On Thursday, Wu leaned into the team dynamics that drove the Blue Hill plan.

“We would not be able to move forward at this point, had Congresswoman Pressley and the entire federal delegation not secured this $15 million grant,” the mayor said. “That is a huge part of the financing for this. And it’s not just about the dollars. This coalition and this group of colleagues in public service— from the congresswoman and the senators to Representative Holmes, and the city councillors and state Senator Miranda… everyone who’s been involved in this, I think there’s been a shared understanding that transportation is at the foundation of every other challenge that we’re hearing about in our communities.”

While some critics say last week’s announcement was pre-baked, Wu counters that in fact her team went far beyond the normal community “process” to solicit input from constituents who don’t normally attend civic group meetings.

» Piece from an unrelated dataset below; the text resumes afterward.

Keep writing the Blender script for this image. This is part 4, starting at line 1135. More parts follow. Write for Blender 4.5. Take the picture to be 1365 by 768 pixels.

“There’s been years of engagement in all different venues: small chats, surveys, hopping on the bus and trying to survey as many riders as possible. Shadowing the bus drivers and interviewing them while they’re driving… recording anyone who would give feedback as they were waiting for the bus,” said Wu. “So, we’ve gotten a good sense of what needs to be fixed and now begins the hard work of what will be at least a year and a half, if not more, of really getting to the block-by-block design.”

Foes of the center-running bus lanes, Wu thinks, would do well to note that Blue Hill Avenue was once home to streetcars that ran along the center of the thoroughfare in the first half of the 20th century.

“I think it’s important also just to remind everyone of the history of this corridor – that, in fact, there used to be much more reliable public transportation that prioritized the residents of the city way before many areas had electrified rail running down their streets,” said Wu. “But then along with decades of disinvestment, as demographics shifted, that was replaced with prioritization of suburban commuters. And we now have to get back to a balance.

“We know Boston’s a key for the entire New England region — and that connection to cities outside Boston is really important. But we need our residents, and those who are on public transportation who already make up more than half the commuters on the corridor, to have just as smooth of an experience.”